Source data:
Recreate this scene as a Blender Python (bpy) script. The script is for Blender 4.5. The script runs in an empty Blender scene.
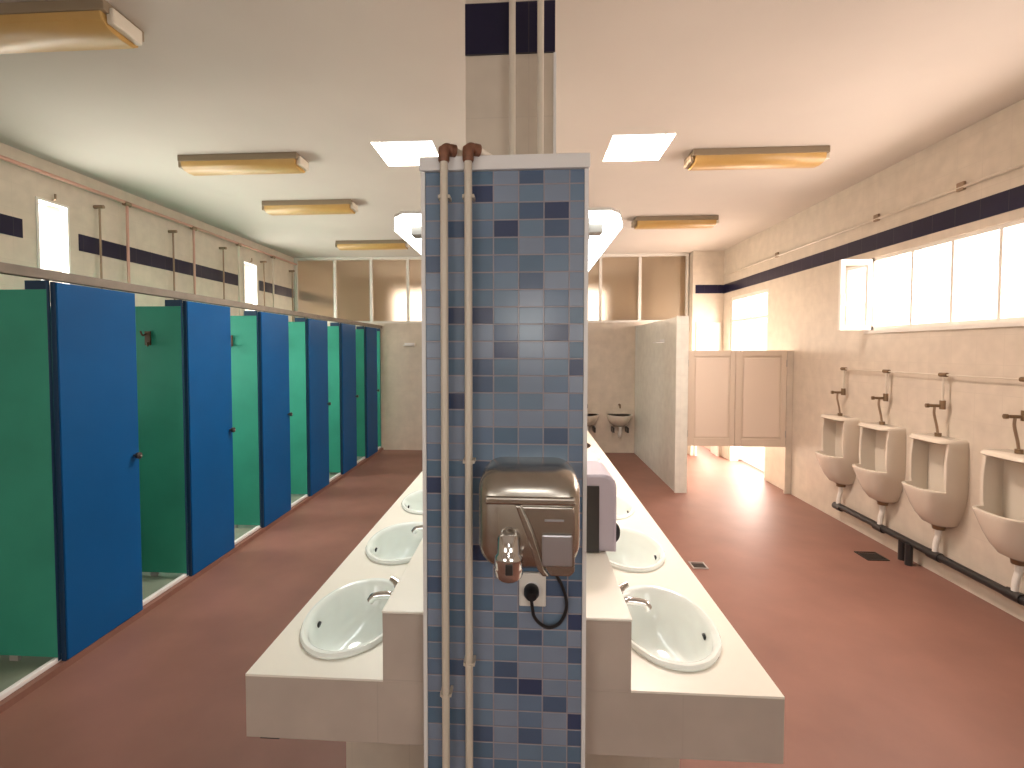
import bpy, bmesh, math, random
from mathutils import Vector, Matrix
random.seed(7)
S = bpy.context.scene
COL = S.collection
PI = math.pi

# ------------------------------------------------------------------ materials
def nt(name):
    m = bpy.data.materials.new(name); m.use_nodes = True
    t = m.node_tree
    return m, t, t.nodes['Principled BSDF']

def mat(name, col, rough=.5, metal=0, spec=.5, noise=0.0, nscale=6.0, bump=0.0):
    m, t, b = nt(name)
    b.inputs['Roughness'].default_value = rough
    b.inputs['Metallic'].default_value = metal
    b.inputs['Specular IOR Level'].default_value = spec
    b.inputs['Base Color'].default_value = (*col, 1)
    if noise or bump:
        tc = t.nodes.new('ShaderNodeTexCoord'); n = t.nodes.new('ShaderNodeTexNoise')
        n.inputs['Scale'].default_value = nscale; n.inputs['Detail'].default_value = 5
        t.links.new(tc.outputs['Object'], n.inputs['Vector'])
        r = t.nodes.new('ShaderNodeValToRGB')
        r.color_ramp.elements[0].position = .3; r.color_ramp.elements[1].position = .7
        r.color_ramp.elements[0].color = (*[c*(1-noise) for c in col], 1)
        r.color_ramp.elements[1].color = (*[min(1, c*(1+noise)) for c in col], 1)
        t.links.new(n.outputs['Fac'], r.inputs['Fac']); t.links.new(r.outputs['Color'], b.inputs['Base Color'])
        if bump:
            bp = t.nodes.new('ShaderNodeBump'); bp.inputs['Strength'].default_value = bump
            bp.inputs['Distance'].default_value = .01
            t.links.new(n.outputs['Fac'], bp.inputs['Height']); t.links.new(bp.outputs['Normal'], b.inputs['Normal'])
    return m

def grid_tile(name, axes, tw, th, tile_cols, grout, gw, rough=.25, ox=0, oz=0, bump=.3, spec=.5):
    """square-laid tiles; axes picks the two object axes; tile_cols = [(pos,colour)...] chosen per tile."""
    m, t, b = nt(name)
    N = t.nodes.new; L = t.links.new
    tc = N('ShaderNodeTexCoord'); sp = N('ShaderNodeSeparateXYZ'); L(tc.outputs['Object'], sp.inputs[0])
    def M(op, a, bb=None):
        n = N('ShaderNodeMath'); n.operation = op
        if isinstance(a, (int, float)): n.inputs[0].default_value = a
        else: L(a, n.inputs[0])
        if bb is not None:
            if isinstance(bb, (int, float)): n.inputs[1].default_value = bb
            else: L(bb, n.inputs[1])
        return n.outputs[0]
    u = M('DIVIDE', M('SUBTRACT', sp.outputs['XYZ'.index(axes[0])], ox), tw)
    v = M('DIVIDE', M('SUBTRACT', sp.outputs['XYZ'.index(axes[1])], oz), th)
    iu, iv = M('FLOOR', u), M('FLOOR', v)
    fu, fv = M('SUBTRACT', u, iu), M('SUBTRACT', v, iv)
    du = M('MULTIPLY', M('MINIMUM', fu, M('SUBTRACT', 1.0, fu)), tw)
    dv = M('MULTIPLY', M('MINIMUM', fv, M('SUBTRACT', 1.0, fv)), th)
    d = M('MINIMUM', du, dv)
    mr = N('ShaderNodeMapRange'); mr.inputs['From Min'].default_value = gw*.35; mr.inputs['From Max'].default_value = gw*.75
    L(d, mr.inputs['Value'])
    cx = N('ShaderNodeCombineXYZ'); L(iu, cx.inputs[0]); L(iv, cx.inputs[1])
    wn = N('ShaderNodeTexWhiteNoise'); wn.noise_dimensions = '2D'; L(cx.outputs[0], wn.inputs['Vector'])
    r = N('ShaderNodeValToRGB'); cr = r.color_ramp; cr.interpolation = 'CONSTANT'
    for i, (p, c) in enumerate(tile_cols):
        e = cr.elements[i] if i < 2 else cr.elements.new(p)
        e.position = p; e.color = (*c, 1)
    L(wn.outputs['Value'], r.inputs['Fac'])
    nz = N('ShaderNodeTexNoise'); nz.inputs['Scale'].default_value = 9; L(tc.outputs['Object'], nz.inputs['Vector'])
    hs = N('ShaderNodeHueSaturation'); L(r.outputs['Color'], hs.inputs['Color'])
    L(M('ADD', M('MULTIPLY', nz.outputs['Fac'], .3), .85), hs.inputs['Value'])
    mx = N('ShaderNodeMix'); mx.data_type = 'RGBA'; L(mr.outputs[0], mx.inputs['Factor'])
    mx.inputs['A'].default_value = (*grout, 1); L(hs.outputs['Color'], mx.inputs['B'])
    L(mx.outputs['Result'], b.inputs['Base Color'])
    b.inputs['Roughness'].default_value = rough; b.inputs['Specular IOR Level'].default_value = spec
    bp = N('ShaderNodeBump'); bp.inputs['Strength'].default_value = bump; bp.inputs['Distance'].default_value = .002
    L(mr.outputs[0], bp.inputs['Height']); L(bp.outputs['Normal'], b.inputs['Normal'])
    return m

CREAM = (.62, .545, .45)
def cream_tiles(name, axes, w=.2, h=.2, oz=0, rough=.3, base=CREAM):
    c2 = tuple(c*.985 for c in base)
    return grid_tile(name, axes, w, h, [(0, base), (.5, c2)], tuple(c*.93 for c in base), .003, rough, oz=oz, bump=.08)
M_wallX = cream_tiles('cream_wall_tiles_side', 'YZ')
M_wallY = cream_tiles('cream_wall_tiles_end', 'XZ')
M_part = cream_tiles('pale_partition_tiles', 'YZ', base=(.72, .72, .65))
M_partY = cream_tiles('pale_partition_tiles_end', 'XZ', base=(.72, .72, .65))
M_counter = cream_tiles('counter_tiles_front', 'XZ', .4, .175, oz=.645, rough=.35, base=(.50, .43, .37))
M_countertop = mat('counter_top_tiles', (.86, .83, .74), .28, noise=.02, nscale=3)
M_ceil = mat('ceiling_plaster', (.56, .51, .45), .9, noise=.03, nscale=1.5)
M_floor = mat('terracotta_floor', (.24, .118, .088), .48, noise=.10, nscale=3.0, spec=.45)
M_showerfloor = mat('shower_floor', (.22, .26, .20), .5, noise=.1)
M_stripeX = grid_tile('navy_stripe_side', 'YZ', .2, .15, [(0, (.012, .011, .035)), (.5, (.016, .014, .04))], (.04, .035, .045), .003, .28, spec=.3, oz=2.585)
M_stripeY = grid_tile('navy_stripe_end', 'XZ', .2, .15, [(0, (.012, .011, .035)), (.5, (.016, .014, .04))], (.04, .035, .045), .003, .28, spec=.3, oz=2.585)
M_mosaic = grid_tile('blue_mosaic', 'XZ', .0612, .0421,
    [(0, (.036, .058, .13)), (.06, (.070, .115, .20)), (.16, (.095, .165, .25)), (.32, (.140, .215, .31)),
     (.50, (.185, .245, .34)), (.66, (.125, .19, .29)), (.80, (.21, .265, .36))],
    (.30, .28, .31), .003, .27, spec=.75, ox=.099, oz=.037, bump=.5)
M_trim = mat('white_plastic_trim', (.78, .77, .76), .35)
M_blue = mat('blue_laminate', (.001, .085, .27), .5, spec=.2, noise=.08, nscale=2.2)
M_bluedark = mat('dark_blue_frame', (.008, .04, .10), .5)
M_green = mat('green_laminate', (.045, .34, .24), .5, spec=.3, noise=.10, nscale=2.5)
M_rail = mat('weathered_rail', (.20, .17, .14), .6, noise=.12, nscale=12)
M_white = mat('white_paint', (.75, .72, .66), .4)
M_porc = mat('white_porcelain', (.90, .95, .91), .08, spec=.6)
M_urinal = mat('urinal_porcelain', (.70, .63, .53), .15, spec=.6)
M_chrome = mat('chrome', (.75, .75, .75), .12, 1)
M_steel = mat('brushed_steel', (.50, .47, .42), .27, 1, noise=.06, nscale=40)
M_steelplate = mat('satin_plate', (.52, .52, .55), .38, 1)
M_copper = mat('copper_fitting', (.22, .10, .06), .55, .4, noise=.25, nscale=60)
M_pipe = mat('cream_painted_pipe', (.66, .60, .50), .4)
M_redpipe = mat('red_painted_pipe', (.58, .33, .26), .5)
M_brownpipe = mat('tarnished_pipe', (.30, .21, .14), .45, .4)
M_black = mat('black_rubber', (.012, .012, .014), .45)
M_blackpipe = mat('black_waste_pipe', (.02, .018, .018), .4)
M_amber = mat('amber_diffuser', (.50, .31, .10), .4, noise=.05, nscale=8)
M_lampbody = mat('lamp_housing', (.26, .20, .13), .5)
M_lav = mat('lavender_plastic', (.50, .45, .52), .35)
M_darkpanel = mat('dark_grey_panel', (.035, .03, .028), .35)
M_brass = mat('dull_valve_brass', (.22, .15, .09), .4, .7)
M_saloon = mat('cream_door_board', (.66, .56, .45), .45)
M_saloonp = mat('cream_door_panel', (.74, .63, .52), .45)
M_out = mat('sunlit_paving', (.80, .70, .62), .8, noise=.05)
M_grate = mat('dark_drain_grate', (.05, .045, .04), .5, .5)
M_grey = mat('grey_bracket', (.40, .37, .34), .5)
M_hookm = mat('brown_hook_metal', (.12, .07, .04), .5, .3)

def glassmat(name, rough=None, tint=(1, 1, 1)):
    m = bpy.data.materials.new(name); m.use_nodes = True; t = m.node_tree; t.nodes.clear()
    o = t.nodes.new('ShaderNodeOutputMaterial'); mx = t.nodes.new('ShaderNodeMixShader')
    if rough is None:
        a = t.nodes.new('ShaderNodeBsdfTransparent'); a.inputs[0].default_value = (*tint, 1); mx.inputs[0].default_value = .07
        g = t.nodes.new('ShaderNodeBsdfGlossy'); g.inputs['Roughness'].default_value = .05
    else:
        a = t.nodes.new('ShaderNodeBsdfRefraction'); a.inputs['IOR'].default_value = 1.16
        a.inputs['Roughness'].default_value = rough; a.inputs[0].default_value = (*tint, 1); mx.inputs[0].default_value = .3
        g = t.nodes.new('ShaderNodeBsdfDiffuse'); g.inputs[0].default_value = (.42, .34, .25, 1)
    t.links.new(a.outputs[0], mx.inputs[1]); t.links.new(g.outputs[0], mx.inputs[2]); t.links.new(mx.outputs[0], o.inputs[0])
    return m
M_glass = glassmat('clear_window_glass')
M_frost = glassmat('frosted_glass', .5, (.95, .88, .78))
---
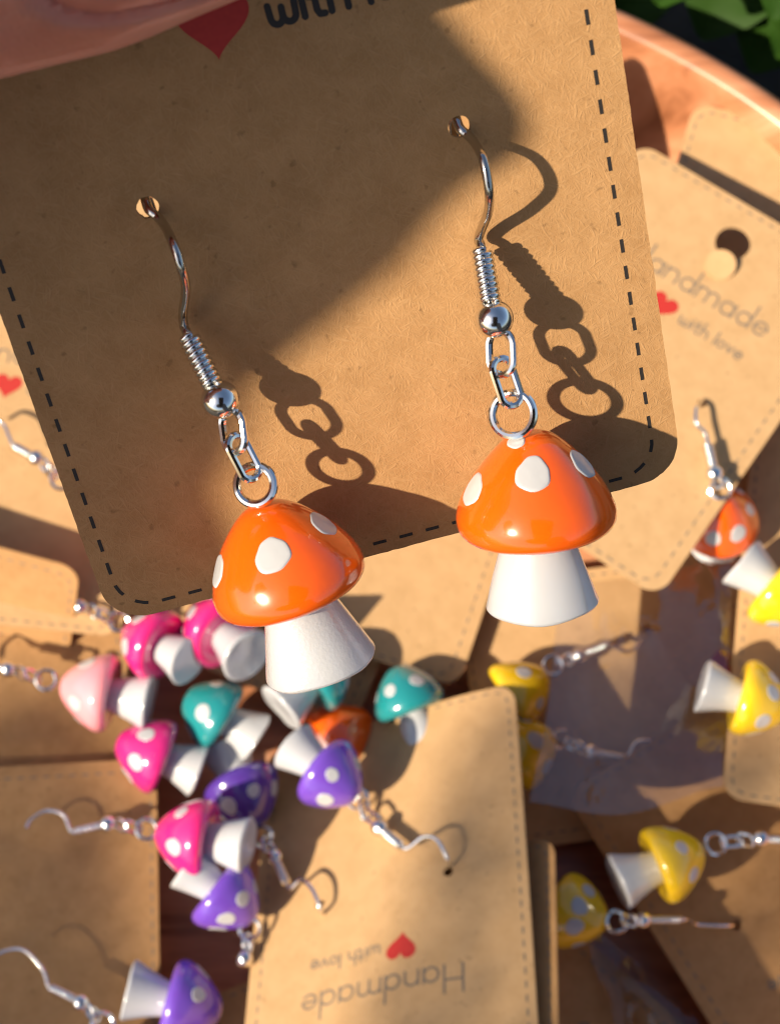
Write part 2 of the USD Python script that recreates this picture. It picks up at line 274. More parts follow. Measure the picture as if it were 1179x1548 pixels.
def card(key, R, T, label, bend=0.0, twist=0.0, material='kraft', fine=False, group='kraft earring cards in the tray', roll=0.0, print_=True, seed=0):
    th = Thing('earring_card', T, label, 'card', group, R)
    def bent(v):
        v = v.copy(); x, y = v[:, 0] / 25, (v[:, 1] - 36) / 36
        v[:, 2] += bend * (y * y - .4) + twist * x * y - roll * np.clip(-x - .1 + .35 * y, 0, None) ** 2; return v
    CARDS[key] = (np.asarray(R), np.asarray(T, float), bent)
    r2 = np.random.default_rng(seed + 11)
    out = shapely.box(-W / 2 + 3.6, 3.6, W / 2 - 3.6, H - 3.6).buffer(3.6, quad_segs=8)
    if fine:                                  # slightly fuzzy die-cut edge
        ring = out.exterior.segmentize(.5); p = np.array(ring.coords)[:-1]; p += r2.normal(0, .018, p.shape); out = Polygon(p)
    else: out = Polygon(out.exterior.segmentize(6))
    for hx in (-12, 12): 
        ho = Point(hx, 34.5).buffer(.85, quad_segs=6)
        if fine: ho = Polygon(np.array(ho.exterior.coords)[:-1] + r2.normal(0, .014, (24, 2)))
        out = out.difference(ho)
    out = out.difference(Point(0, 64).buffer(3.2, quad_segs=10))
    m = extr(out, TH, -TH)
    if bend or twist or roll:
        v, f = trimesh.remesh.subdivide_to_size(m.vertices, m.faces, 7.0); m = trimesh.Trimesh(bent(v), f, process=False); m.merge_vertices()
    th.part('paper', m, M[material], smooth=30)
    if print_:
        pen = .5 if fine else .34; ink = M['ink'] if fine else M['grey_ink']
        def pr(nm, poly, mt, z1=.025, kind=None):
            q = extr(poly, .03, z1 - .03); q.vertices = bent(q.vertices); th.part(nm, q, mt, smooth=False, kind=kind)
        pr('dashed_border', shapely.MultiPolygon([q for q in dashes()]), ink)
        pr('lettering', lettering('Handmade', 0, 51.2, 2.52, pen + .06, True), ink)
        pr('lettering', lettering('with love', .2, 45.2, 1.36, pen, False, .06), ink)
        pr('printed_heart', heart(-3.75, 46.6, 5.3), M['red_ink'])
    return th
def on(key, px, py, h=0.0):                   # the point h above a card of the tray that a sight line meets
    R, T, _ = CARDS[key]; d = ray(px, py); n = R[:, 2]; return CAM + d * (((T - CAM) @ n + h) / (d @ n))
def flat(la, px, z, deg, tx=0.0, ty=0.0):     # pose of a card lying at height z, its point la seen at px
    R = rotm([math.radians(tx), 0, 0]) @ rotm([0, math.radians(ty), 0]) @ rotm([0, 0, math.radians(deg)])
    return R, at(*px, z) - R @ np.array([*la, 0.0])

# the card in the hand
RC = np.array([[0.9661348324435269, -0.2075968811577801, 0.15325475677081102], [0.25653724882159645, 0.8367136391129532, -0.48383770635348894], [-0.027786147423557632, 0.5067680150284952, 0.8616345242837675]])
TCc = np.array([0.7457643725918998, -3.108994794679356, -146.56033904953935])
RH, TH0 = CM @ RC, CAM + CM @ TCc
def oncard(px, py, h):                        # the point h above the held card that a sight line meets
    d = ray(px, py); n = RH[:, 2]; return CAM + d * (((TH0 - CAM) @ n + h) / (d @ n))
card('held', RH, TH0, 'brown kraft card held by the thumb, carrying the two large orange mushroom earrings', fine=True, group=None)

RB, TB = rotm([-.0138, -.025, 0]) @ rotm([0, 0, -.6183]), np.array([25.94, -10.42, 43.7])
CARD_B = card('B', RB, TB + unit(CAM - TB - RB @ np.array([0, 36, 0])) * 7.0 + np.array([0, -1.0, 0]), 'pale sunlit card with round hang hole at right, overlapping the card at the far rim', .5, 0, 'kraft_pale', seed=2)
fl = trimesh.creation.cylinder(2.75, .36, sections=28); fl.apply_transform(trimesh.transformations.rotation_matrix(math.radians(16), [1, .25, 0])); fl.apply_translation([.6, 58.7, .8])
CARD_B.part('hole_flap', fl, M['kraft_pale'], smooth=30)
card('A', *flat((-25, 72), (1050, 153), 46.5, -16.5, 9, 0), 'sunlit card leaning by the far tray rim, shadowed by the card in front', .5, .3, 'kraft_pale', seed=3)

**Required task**
Omit all pictures, then copy the lines between the ones holding "Recreate this scene" and "return m, t, t.nodes['Principled BSDF']", inclusive.

**Result for this exercise**
Recreate this scene as a Blender Python (bpy) script. The script is for Blender 4.5. The script runs in an empty Blender scene.
import bpy, bmesh, math, random
from mathutils import Vector, Matrix
random.seed(7)
S = bpy.context.scene
COL = S.collection
PI = math.pi

# ------------------------------------------------------------------ materials
def nt(name):
    m = bpy.data.materials.new(name); m.use_nodes = True
    t = m.node_tree
    return m, t, t.nodes['Principled BSDF']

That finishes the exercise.